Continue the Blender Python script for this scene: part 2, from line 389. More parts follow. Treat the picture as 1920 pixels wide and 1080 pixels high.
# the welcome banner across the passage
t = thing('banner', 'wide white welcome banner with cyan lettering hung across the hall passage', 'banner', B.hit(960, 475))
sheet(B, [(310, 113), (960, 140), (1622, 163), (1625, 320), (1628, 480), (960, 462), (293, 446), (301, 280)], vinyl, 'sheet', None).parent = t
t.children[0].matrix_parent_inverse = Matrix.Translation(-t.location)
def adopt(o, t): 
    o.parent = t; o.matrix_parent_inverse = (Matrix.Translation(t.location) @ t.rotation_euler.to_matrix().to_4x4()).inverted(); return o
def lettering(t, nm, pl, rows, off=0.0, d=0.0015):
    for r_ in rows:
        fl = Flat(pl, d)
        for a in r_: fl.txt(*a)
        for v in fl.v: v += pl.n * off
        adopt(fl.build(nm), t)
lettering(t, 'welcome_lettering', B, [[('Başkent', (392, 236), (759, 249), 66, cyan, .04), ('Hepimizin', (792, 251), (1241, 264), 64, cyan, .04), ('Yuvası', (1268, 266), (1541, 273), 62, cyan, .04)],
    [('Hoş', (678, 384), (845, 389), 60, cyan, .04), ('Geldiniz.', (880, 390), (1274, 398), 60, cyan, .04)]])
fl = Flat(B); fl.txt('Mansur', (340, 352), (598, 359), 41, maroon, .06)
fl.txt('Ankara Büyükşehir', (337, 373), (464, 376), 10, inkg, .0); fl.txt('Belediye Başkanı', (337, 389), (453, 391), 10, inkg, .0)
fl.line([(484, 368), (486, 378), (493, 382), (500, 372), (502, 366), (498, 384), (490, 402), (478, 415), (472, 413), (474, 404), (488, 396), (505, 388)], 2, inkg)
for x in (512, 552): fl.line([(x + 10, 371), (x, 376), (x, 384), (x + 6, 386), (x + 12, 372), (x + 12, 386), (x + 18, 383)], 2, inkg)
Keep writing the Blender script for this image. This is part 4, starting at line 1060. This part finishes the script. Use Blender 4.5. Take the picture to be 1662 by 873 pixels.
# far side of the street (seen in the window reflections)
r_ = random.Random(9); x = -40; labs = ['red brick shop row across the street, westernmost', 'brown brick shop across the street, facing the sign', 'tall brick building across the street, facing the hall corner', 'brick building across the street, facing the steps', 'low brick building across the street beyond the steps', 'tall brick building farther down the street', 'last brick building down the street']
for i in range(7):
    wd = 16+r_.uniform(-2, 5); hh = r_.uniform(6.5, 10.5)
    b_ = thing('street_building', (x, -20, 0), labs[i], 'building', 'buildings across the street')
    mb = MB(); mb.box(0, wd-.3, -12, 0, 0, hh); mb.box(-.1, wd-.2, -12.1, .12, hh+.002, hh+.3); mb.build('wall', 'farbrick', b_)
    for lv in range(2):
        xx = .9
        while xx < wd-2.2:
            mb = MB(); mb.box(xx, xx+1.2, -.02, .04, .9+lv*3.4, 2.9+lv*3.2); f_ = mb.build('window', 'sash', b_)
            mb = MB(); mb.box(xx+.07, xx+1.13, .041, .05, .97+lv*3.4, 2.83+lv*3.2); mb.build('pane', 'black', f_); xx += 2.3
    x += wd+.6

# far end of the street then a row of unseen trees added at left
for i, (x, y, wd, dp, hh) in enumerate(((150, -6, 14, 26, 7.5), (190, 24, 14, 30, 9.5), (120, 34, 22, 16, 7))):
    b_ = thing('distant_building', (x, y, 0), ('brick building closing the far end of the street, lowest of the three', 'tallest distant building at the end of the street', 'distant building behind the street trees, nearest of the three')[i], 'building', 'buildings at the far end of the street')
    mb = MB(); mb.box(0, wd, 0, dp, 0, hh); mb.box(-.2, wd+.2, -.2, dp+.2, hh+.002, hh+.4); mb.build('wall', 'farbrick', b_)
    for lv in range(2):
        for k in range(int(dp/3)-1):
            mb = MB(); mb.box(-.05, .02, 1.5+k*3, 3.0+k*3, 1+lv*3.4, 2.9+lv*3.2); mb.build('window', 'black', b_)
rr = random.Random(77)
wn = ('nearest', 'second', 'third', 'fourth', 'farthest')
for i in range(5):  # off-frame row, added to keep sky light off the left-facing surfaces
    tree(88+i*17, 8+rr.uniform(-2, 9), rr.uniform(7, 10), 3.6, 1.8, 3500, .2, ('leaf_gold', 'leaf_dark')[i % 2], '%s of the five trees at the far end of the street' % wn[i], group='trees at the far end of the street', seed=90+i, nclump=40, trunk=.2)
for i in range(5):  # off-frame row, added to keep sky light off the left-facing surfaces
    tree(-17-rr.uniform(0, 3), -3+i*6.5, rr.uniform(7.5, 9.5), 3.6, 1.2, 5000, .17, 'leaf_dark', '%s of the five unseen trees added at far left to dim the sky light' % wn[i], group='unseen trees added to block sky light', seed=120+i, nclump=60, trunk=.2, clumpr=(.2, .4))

> **JOB**:
Copy out the whole listing, exactly as written.

> **WORKED SOLUTION**:
Continue the Blender Python script for this scene: part 2, from line 389. More parts follow. Treat the picture as 1920 pixels wide and 1080 pixels high.
# the welcome banner across the passage
t = thing('banner', 'wide white welcome banner with cyan lettering hung across the hall passage', 'banner', B.hit(960, 475))
sheet(B, [(310, 113), (960, 140), (1622, 163), (1625, 320), (1628, 480), (960, 462), (293, 446), (301, 280)], vinyl, 'sheet', None).parent = t
t.children[0].matrix_parent_inverse = Matrix.Translation(-t.location)
def adopt(o, t): 
    o.parent = t; o.matrix_parent_inverse = (Matrix.Translation(t.location) @ t.rotation_euler.to_matrix().to_4x4()).inverted(); return o
def lettering(t, nm, pl, rows, off=0.0, d=0.0015):
    for r_ in rows:
        fl = Flat(pl, d)
        for a in r_: fl.txt(*a)
        for v in fl.v: v += pl.n * off
        adopt(fl.build(nm), t)
lettering(t, 'welcome_lettering', B, [[('Başkent', (392, 236), (759, 249), 66, cyan, .04), ('Hepimizin', (792, 251), (1241, 264), 64, cyan, .04), ('Yuvası', (1268, 266), (1541, 273), 62, cyan, .04)],
    [('Hoş', (678, 384), (845, 389), 60, cyan, .04), ('Geldiniz.', (880, 390), (1274, 398), 60, cyan, .04)]])
fl = Flat(B); fl.txt('Mansur', (340, 352), (598, 359), 41, maroon, .06)
fl.txt('Ankara Büyükşehir', (337, 373), (464, 376), 10, inkg, .0); fl.txt('Belediye Başkanı', (337, 389), (453, 391), 10, inkg, .0)
fl.line([(484, 368), (486, 378), (493, 382), (500, 372), (502, 366), (498, 384), (490, 402), (478, 415), (472, 413), (474, 404), (488, 396), (505, 388)], 2, inkg)
for x in (512, 552): fl.line([(x + 10, 371), (x, 376), (x, 384), (x + 6, 386), (x + 12, 372), (x + 12, 386), (x + 18, 383)], 2, inkg)
Keep writing the Blender script for this image. This is part 4, starting at line 1060. This part finishes the script. Use Blender 4.5. Take the picture to be 1662 by 873 pixels.
# far side of the street (seen in the window reflections)
r_ = random.Random(9); x = -40; labs = ['red brick shop row across the street, westernmost', 'brown brick shop across the street, facing the sign', 'tall brick building across the street, facing the hall corner', 'brick building across the street, facing the steps', 'low brick building across the street beyond the steps', 'tall brick building farther down the street', 'last brick building down the street']
for i in range(7):
    wd = 16+r_.uniform(-2, 5); hh = r_.uniform(6.5, 10.5)
    b_ = thing('street_building', (x, -20, 0), labs[i], 'building', 'buildings across the street')
    mb = MB(); mb.box(0, wd-.3, -12, 0, 0, hh); mb.box(-.1, wd-.2, -12.1, .12, hh+.002, hh+.3); mb.build('wall', 'farbrick', b_)
    for lv in range(2):
        xx = .9
        while xx < wd-2.2:
            mb = MB(); mb.box(xx, xx+1.2, -.02, .04, .9+lv*3.4, 2.9+lv*3.2); f_ = mb.build('window', 'sash', b_)
            mb = MB(); mb.box(xx+.07, xx+1.13, .041, .05, .97+lv*3.4, 2.83+lv*3.2); mb.build('pane', 'black', f_); xx += 2.3
    x += wd+.6

# far end of the street then a row of unseen trees added at left
for i, (x, y, wd, dp, hh) in enumerate(((150, -6, 14, 26, 7.5), (190, 24, 14, 30, 9.5), (120, 34, 22, 16, 7))):
    b_ = thing('distant_building', (x, y, 0), ('brick building closing the far end of the street, lowest of the three', 'tallest distant building at the end of the street', 'distant building behind the street trees, nearest of the three')[i], 'building', 'buildings at the far end of the street')
    mb = MB(); mb.box(0, wd, 0, dp, 0, hh); mb.box(-.2, wd+.2, -.2, dp+.2, hh+.002, hh+.4); mb.build('wall', 'farbrick', b_)
    for lv in range(2):
        for k in range(int(dp/3)-1):
            mb = MB(); mb.box(-.05, .02, 1.5+k*3, 3.0+k*3, 1+lv*3.4, 2.9+lv*3.2); mb.build('window', 'black', b_)
rr = random.Random(77)
wn = ('nearest', 'second', 'third', 'fourth', 'farthest')
for i in range(5):  # off-frame row, added to keep sky light off the left-facing surfaces
    tree(88+i*17, 8+rr.uniform(-2, 9), rr.uniform(7, 10), 3.6, 1.8, 3500, .2, ('leaf_gold', 'leaf_dark')[i % 2], '%s of the five trees at the far end of the street' % wn[i], group='trees at the far end of the street', seed=90+i, nclump=40, trunk=.2)
for i in range(5):  # off-frame row, added to keep sky light off the left-facing surfaces
    tree(-17-rr.uniform(0, 3), -3+i*6.5, rr.uniform(7.5, 9.5), 3.6, 1.2, 5000, .17, 'leaf_dark', '%s of the five unseen trees added at far left to dim the sky light' % wn[i], group='unseen trees added to block sky light', seed=120+i, nclump=60, trunk=.2, clumpr=(.2, .4))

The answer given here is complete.